Fast food na dobre rozgościł się w naszej kulturze i stał się szybkim, choć niezbyt zdrowym, sposobem na zaspokojenie głodu. Restauracje serwujące hamburgery i frytki obsługują dziennie setki klientów, którzy chcą dostać posiłek szybko i za niewielkie pieniądze.
Jak ujawnia Sinead Poyser, pracownica jednej z najpopularniejszych sieci fast food, klienci potrafią nieźle dać się we znaki. Dziewczyna prowadzi popularny profil na TikToku, gdzie porusza między innymi temat roszczeniowych klientów.

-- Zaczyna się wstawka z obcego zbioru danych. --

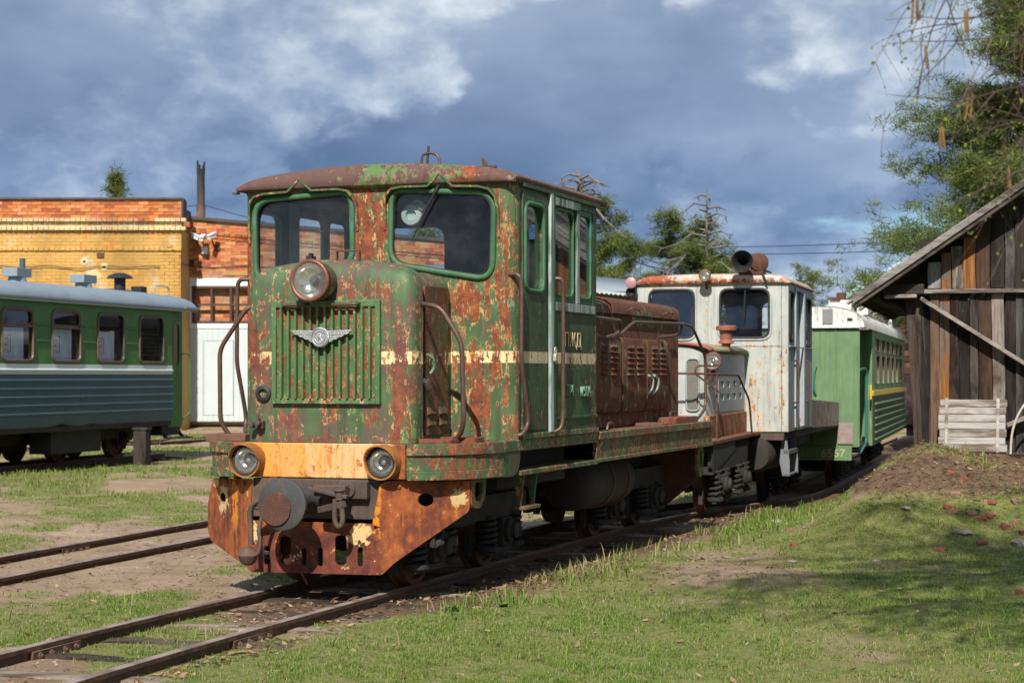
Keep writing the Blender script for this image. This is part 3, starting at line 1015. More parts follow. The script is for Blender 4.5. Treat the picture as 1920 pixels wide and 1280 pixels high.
# frame
sideR = [(.70, -.10), (.86, -.035), (.99, .09), (1.08, .26), (1.135, .45), (1.17, .66)]
front = [(-x, y) for x, y in reversed(sideR)] + sideR
deck = [(x, y) for x, y in front] + [(1.165, .9), (1.165, 7.27), (-1.165, 7.27), (-1.165, .9)]
MB().plate(deck, [], lambda a, b: (a, b, 1.062), (0, 0, .033)).build('running_board', M_DECK, loco, .006)
for sgn in (1, -1):
    pth = [(sgn * x, y) for x, y in sideR]
    o0, o1 = (0.0, .022) if sgn > 0 else (0.0, -.022)
    p = MB().wall(pth, .905, 1.012, -.02 * sgn, .006 * sgn).build('apron_panel', M_FRAME, loco)
    MB().wall(pth, 1.014, 1.100, -.02 * sgn, .026 * sgn).build('apron_band', M_FRAME, p, .005)
    MB().wall(pth, .834, .903, -.02 * sgn, .020 * sgn).build('apron_band', M_FRAME, p, .005)
    for (y0, y1) in ((3.06, 7.29),):
        q = MB().box(sgn * 1.13, sgn * 1.168, y0, y1, .84, 1.03).build('frame_side', M_FRAME, loco)
        MB().box(sgn * 1.125, sgn * 1.192, y0, y1, 1.032, 1.102).build('frame_flange', M_FRAME, q, .008)
        MB().box(sgn * 1.125, sgn * 1.182, y0, y1, .834, .868).build('frame_flange', M_FRAME, q, .006)
    # step well under the cab
    w = MB().box(sgn * .84, sgn * .86, 1.0, 3.06, .84, 1.06).build('step_well', M_UNDER, loco)
    MB().box(sgn * .86, sgn * 1.185, 1.03, 3.05, .822, .860).build('tread', M_FRAME, w, .005)
    MB().box(sgn * 1.10, sgn * 1.178, .665, 3.055, 1.012, 1.102).build('sill_band', M_FRAME, w, .008)
    # rounded bracket at the front end of the well
    br = MB()
    n = 8
    lps = []
    for i in range(n + 1):
        a = PI / 2 * i / n
        lps.append([(sgn * (.80 + .378 * math.sin(a) ** .6), 1.035 - .02 * i / n, .825 + .0 * i), (sgn * (.80 + .378 * math.sin(a) ** .6), .672, .825), (sgn * (.80 + .378 * math.sin(a) ** .6), .672, 1.008), (sgn * (.80 + .378 * math.sin(a) ** .6), 1.035 - .02 * i / n, 1.008)])
    MB().plate(roundpoly([(.675, 1.010), (.675, .826), (.93, .826), (1.035, .90), (1.035, 1.010)], [0, .02, .08, .08, 0]), [], lambda a, b: (sgn * 1.10, a, b), (sgn * .072, 0, 0)).build('well_bracket', M_FRAME, w, .02)
    # hanging step
    st = MB()
    for yy in (1.19, 1.50):
        st.plate([(.0, .83), (.09, .83), (.06, .57), (.03, .57)], [], lambda a, b: (sgn * (1.06 + a), yy, b), (0, .02, 0))
    st.box(sgn * 1.06, sgn * 1.17, 1.18, 1.53, .545, .572)
    st.build('hanging_step', M_FRAME, w, .004)
MB().box(-1.165, 1.165, 7.272, 7.30, .834, 1.10).build('rear_beam', M_FRAME, loco, .006)
MB().box(-.45, .45, .1, 7.25, .60, .84).build('main_frame', M_UNDER, loco)
MB().box(-.92, .92, 1.2, 2.9, .70, .84).build('frame_tray', M_UNDER, loco)

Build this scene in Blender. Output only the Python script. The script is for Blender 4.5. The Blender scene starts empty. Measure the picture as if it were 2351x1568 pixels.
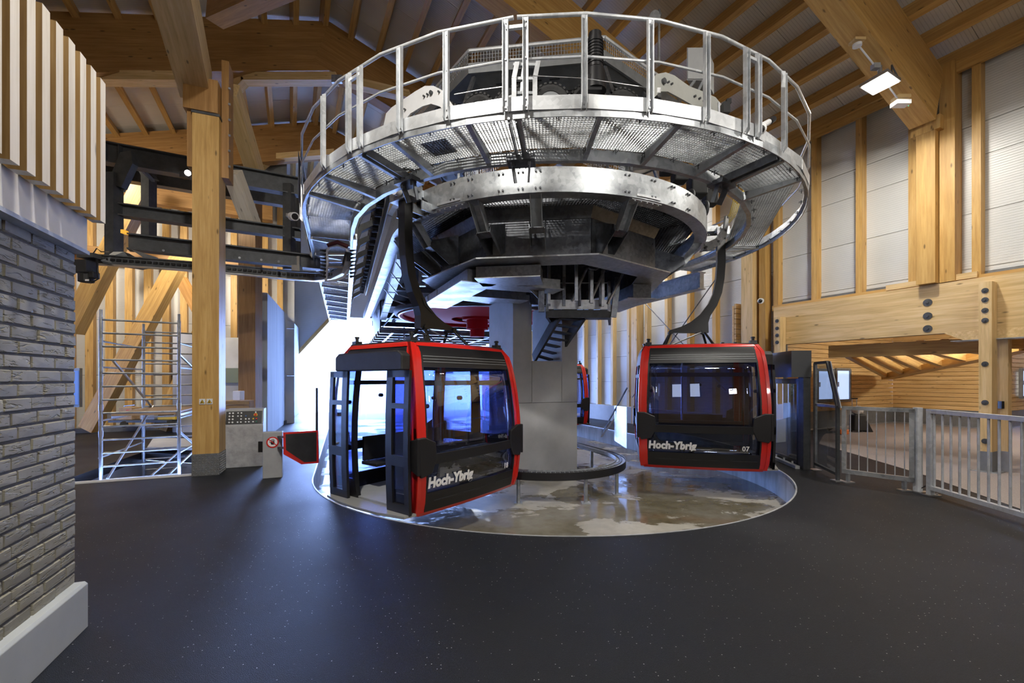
import bpy, math, random
from mathutils import Vector, Matrix
V = Vector
random.seed(7)
sc = bpy.context.scene
COL = sc.collection
PI = math.pi
# ------------------------------------------------------------------ camera
H = 1.5
cd = bpy.data.cameras.new('camera')
cam = bpy.data.objects.new('camera', cd); COL.objects.link(cam)
cd.sensor_width = 36.0; cd.lens = 36.0*1000/2351; cd.shift_y = 86/2351
cd.clip_start = 0.05; cd.clip_end = 600
cam.location = (0, 0, H); cam.rotation_euler = (PI/2, 0, 0)
sc.camera = cam
sc.view_settings.view_transform = 'Standard'; sc.view_settings.look = 'None'
sc.view_settings.gamma = 1.0; sc.view_settings.exposure = 0.35
sc.view_settings.use_curve_mapping = False
# ------------------------------------------------------------------ sky
w = bpy.data.worlds.new('sky'); sc.world = w; w.use_nodes = True
bg = w.node_tree.nodes['Background']
bg.inputs[0].default_value = (0.31, 0.47, 1.0, 1); bg.inputs[1].default_value = 27.0
# ------------------------------------------------------------------ hall lights (unseen floodlights: some inferred, the others added for fill)
def area(loc, target, sx, sy, power, col=(1, .93, .82), spread=180):
    l = bpy.data.lights.new('flood_light', 'AREA'); l.shape = 'RECTANGLE'; l.size = sx; l.size_y = sy
    l.energy = power; l.color = col; l.spread = math.radians(spread)
    o = bpy.data.objects.new('flood_light', l); COL.objects.link(o); o.location = loc
    o.rotation_euler = (V(target)-V(loc)).to_track_quat('-Z', 'Y').to_euler()
    return o
UNSEEN_FLOODS = [((3.6, 1.0, 6.2), (1.0, 6.0, 2.0), .7, .5, 100, (1, .95, .86), 150), ((-1.35, 2.1, 6.6), (-2.0, 2.5, 1.5), .3, .25, 260, (1, .95, .87)),
          ((-9.2, 8.6, 6.3), (-9.5, 13.0, 2.0), .7, .5, 210, (1, .89, .72)), ((-7.6, 10.9, 5.2), (-11.5, 13.5, 1.0), .5, .5, 110, (1, .89, .72)),
          ((10.2, 9.2, 2.95), (11.2, 11.5, .6), .5, .4, 75, (1, .92, .80)), ((12.8, 10.0, 2.95), (12.4, 11.5, .6), .5, .4, 75, (1, .92, .80)),
          ((3.4, 13.6, 6.6), (4.6, 12.6, 2.0), .5, .5, 130, (1, .97, .92)), ((7.2, 3.2, 6.0), (6.6, 4.6, 0), .5, .5, 70, (1, .95, .87)), ((4.6, -3.2, 3.4), (.6, 6.0, 4.4), .5, .4, 32, (1, .97, .93), 110)]
for f_ in UNSEEN_FLOODS: area(*f_)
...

Dalsza część artykułu pod materiałem wideo
Absurdalne wymagania
W jednym z filmików Poyser odegrała scenkę, w której wcieliła się w rolę klienta żądającego frytek bez grama soli.
Czy mogę dostać średnie frytki i sok pomarańczowy? Proszę, żeby na moich frytkach nie było soli. I kiedy mówię bez soli, to znaczy nie chcę żadnej soli na moich frytkach. Zrozumiano?
Tak, rozumiem. Oczywiście, mamy frytki bez soli - przytakuje Sinead, tym razem odgrywając rolę pracownicy.
Chyba żartujesz? Mam zeskrobać tę sól z frytek? - mówi z kolei pracownik zajmujący się przygotowaniem frytek.
Po chwili klient dodaje, że życzy sobie jeszcze "kilka saszetek z solą i pieprzem".
Czy dobrze słyszałem, że chcesz sól? - pyta z niedowierzaniem rozwścieczony pracownik smażący frytki.
Jeśli kiedykolwiek pracowałeś w McDonald's, to wiesz, co przeżywam - napisała pod nagraniem Sinead.
W komentarzach internauci zgadzają się z tiktokerką, że klienci fast foodu potrafią być nieznośni.
Chyba bym się popłakała; Nienawidzę, gdy klienci w taki sposób postępują; Jak tylko usłyszałam o soli, przewróciłam oczami. Miałam kilka takich osób w pracy - piszą.